Double or Nothing
Double or Nothing
When I wake up, I’m sitting in my computer chair, my head thrown back over the headrest and my neck so kinked that is makes a loud cracking noise as I sit up. The Machine has gone to sleep too, and with shaking hands I reach out and nudge the mouse to see where I left off. I know it can’t be good.
I remember losing everything in the middle of the night, even playing online slots in a desperate attempt to win a few dollars back.
When my monitor wakes up my heart falls. It looks like I applied for some credit cards last night too. Great.
The Tomasi twins are bright, really bright. They skipped a couple of years of school and now are in their second year at university. Essie is a math whizz and pre-med; her sister Aggie is on the path to be a human rights lawyer. The twins are identical, but that’s where the similarity stops. Aggie prefers ballet flats and Essie, combat boots. Aggie tows the line; Essie is argumentative. While sitting in class, Essie is distracted, scanning the stock-trading and gambling apps on her phone. Essie has a problem – she’s an addict. Not the usual addict you might think about, drugs or alcohol. She’s a gambling addict, and it’s wreaking havoc with her life.
Essie knows she’s in way over her head, but, once she’s down at the bottom, it’s the high of the comeback she loves. This destructive cycle is alienating Aggie and forcing her to sell her computer and jewellery to pay her debts and keep her in the game. Essie has a nervous habit of flipping her ‘lucky coin’, one her grandpa gave her, and she uses it to decide on whether to go to class or to hang out at the skate park where Dillon, a cool guy in her psych class, is likely to be. But her real reason to go to the skate park is to meet up with brothers John Jr. and Big Steve to secure a seat at an illegal poker game at their club. She needs to come up with a thousand dollars to join. One flip of the coin and Essie’s coin says she in.
The twin’s parents are Italian and have instilled a love of food and family in the girls. So, when Essie asks Aggie for money to join the poker game, lying that she bought some new computer equipment and won’t make tuition, Aggie scolds her but happily lends her the cash. At the after-hours game at the club, the table is filled with men much older than Essie, and when she loses the first thousand, the brothers lend her another grand. This time when she loses, she knows she’s in trouble, real trouble.
The web of lies she spins to ask for money from her dad is tightening, and, in a last-ditch effort to raise the funds to pay her debts; she bets on the hockey game she’s watching with Dillion. If she wins, she’ll be able to stay in the game for a while long. Except, she loses. The next week is a walking nightmare for Essie, and, when the brothers catch up with her, they give her another week to pay or she’s got to work for them, selling drugs.
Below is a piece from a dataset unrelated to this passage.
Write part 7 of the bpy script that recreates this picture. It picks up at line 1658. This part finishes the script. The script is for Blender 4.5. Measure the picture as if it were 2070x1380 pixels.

Though the police have been watching the late-night club for a while, the brothers, it seems, are small fish. The police want proof of the brothers’ father’s involvement in something much bigger. And so, when Detective Crowley, an undercover agent, confronts Essie with the evidence of her dealing with the crime family, Essie knows she needs to come clean. After a tearful confession to Aggie at their parent’s place, Essie realizes that both Dillon and her sister are worried about her. Aggie leaves early the next morning in the twins’ old VW as their mother and father need to drive Essie the three hours back to university. When they get there, Detective Crowley is waiting with the news that Aggie has been arrested with a significant number of illegal drugs. Apparently, she convinced the brothers that both she and Essie would sell the drugs to pay off Essie’s debts.
This is the opportunity the police have been waiting for. Essie is sent to the club with a recoding device, and , when one of the brother brags that their dad can get the ‘primo stuff’, Essie convinces them that both she and Aggie can sell it on campus. She leaves the club with two duffel bags of meth, and the police to raid the club. Rather than jail, Essie is sent to rehab and Dillon lets her know that he’s proud of her, just the encouragement she needs to get well and not to leave her future to chance – or a flip of a coin.
Double or Nothing is a well-written, fast-paced story with a premise that is both believable and chilling. The spiral of addiction and the toll it takes on both family and the individual’s life, are well-described and relatable. The story line, engaging characters, the tension and high stakes, will absorb both boys and girls of all reading abilities.
Brooke Carter is the author of several contemporary books for teens, including Learning Seventeen, The Unbroken Hearts and the YA fantasy “Runecaster” series. Double or Nothing is part of the “Orca Soundings” series, and this title is presented in a new ultra-readable, highly accessible format which has dyslexia-friendly font and other features that allow readers to focus more easily.
Libby McKeever is a retired Youth Services Librarian from Whistler, British Columbia.